Lorch broke ties with Riverside and eventually took the program’s top coaches, brain trust and considerable resources to a new club, the Metro Hawks.

And just like that, the Riverside dynasty crumbled.

EPILOGUE

Walk into Riverside Church now and chances are you’ll still occasionally hear the sounds of basketballs bouncing in the cramped basement gym.

But things have changed.

The program remains. But its fearsome reign is a relic of the past.

And the impact?

Just look at St. John’s, which had its last run at national prominence in 1999 when Riverside alums Ron Artest and Erick Barkley helped the team get within a whisker of the Final Four. The program still hasn’t recovered from the shutdown of its talent pipeline.

Riverside’s biggest New York rival, the Gauchos, had also faced some heat in the 1990′s when founder Lou d’Almeida was accused by a former player of sexual abuse.

Those accusations were never substantiated, and charges were never filed. And the Gauchos rebounded, with alumni like Kemba Walker and Taj Gibson currently on the NBA stage, and with Russ Smith playing a major role in the University of Louisville’s NCAA championship this year.

But the New York AAU scene is now completely different. While the Gauchos have a much diminished presence, the Metro Hawks and Riverside Church Hawks are irrelevant on the national landscape.

Right now, Team Scan, featuring future Syracuse Orangeman Chris McCullough, and the Juice All-Stars, with Lincoln High School’s phenomenal guard Isaiah Whitehead, sit atop of the city’s AAU hierarchy.
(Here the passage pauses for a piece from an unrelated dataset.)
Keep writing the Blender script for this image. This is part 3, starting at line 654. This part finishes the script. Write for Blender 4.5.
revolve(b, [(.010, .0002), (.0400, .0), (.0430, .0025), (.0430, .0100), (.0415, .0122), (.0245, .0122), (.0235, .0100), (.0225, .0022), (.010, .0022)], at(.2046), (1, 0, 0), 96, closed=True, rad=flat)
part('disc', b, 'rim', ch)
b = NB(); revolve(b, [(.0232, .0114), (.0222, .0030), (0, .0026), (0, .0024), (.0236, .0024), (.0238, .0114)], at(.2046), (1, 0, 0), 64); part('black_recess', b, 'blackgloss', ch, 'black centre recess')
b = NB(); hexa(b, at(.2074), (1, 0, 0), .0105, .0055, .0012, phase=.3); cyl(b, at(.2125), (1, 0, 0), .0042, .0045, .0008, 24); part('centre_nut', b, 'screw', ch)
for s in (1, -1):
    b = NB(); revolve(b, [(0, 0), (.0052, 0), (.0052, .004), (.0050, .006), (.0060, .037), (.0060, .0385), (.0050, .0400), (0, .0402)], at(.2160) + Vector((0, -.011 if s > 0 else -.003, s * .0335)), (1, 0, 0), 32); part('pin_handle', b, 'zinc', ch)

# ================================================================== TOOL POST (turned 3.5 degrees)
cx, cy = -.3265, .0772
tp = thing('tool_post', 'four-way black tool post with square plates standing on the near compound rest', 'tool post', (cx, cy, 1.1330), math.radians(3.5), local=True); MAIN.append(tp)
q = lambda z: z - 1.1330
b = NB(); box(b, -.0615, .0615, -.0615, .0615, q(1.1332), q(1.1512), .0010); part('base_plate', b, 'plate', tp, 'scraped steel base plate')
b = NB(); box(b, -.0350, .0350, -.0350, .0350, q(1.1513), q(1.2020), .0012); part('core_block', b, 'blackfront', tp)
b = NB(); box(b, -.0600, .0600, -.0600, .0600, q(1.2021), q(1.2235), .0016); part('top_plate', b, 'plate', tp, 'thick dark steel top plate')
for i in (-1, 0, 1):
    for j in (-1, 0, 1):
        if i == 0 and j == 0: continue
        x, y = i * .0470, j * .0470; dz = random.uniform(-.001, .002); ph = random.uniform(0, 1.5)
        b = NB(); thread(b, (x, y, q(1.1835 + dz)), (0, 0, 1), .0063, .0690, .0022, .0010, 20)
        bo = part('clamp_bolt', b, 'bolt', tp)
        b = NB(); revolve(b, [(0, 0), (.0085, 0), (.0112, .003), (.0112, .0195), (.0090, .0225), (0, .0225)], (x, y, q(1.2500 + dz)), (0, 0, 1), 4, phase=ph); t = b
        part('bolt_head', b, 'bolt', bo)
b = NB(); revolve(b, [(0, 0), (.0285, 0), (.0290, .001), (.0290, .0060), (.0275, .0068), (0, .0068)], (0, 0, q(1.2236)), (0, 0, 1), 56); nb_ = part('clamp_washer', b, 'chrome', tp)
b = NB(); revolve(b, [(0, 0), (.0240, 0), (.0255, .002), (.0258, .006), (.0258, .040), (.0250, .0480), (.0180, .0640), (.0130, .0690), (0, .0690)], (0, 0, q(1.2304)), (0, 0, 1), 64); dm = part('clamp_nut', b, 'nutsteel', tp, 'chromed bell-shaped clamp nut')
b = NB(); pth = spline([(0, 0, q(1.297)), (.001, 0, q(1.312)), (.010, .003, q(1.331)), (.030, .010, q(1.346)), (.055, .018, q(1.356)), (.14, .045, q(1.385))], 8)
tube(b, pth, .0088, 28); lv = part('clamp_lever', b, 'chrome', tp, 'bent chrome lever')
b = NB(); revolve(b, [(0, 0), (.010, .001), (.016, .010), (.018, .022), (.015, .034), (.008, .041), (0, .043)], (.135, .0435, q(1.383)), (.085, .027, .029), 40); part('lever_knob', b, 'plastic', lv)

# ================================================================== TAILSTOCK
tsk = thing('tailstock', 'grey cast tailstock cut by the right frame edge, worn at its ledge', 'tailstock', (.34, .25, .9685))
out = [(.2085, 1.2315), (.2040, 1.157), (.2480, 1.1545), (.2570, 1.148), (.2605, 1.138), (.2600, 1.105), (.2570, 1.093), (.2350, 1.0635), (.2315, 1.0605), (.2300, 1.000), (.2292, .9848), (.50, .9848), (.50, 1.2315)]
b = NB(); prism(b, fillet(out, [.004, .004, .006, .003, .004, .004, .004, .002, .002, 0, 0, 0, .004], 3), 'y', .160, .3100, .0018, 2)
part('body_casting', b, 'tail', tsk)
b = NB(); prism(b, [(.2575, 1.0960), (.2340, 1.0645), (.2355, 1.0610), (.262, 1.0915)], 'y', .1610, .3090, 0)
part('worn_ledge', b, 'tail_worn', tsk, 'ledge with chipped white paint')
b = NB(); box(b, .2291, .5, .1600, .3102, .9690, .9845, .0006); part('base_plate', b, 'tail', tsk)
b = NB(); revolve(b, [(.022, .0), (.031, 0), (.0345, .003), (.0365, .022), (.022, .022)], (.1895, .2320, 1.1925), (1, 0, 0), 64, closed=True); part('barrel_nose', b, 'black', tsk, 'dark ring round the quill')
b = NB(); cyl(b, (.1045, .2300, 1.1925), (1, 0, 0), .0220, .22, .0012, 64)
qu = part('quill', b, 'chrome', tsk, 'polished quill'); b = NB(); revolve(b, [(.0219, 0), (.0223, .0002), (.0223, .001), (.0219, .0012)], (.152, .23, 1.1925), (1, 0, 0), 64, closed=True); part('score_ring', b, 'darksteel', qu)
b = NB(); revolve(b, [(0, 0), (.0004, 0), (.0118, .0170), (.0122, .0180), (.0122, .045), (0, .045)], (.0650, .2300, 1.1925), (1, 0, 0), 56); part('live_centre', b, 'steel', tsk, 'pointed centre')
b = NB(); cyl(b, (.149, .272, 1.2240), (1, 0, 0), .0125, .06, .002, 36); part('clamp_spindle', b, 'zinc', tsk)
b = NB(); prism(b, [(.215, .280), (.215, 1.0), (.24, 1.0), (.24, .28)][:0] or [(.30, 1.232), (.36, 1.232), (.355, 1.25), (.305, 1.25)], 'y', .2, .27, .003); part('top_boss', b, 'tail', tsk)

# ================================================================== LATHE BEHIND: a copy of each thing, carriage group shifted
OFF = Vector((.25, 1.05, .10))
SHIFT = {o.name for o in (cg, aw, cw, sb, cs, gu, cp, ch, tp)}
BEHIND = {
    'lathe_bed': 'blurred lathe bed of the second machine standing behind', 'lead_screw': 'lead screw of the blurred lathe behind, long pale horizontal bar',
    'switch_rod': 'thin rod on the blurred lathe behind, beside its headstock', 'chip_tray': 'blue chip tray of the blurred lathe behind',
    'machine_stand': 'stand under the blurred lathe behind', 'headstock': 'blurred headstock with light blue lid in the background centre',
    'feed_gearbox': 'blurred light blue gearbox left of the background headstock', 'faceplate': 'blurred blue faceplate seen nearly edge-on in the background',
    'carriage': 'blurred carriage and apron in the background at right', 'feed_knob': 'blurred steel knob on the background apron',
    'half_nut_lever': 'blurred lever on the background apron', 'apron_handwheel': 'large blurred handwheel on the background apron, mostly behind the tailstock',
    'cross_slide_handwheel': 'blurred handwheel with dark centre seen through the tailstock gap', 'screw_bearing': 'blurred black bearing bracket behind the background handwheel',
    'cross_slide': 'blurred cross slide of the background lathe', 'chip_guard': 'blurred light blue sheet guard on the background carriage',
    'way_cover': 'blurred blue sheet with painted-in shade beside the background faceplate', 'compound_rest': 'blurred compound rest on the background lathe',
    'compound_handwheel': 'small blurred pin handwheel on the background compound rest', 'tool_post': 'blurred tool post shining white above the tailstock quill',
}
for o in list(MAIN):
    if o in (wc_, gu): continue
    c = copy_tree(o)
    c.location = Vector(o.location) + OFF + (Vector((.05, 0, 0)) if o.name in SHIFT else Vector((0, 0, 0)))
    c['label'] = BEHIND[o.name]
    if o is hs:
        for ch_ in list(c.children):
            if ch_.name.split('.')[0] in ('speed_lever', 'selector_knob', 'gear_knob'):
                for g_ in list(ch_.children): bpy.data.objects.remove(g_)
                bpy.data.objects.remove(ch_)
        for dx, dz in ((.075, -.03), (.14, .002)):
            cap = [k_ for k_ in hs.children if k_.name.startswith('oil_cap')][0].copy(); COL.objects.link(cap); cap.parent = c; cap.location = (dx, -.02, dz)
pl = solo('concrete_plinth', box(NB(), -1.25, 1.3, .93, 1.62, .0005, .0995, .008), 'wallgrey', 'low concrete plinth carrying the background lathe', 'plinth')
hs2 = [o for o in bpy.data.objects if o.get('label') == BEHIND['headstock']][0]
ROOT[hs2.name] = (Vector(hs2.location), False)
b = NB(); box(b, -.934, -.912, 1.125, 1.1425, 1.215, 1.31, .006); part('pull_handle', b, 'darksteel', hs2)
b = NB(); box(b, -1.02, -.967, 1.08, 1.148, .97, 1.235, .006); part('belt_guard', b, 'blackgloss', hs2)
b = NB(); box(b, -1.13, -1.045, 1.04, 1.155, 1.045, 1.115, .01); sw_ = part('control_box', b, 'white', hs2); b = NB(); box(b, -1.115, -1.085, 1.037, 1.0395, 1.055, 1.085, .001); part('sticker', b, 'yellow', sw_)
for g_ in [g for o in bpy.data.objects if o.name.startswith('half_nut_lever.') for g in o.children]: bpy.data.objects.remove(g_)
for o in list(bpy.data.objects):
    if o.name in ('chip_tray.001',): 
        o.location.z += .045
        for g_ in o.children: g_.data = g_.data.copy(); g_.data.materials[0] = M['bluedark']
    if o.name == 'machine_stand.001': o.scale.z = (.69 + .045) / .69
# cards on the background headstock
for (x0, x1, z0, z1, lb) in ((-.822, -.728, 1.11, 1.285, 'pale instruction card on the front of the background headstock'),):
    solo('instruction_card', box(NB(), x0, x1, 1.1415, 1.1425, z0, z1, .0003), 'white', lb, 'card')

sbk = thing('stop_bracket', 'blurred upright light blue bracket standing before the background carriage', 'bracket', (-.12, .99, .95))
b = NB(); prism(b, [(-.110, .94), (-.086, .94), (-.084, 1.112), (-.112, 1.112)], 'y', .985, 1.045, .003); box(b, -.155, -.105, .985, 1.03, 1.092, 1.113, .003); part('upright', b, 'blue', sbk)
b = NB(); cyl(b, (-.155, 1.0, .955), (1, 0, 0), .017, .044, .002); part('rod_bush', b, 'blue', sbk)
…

The man behind the scandal that shook the foundation of New York’s AAU scene, the Riverside Church Hawks founder Ernest Lorch, died last summer at the age of 80 in an assisted living facility in Yonkers, NY.

On June 17, 2005, the city of New York dedicated the playground on St. Nicholas Avenue, between 140th and 141st Street, to Mr. Ollie Edinboro. Among those in attendance for the ceremony were city officials and many of the Boys of Yesteryear — the forerunners of the Riverside and Gauchos programs.

The aura that once surrounded the Riverside Church program amid that bustle of activity on that August evening in 1987 is long gone, swallowed by a sea change in the city’s AAU basketball scene and Harlem’s transitioning demographics.

But Gary “Twin” Campbell—who went on to play at Dartmouth—remembers, like it was yesterday, when he walked into the church for the first time with his brother, Tarik.

“You were coming into this huge spectacle of a building and practicing your own religion,” Campbell said. “It’s ironic looking back on it now—the rock, the hoop, the hardwood. We worshiped it as feverishly as you could.”

Reflecting on the current state of Riverside basketball, Campbell sighs and shakes his head.

“To see where it once was, and how far it has fallen, is truly sad,” Campbell says. “But to see it and be a part of it in its heyday? Man, it was just a special place during an amazing era of basketball in New York.”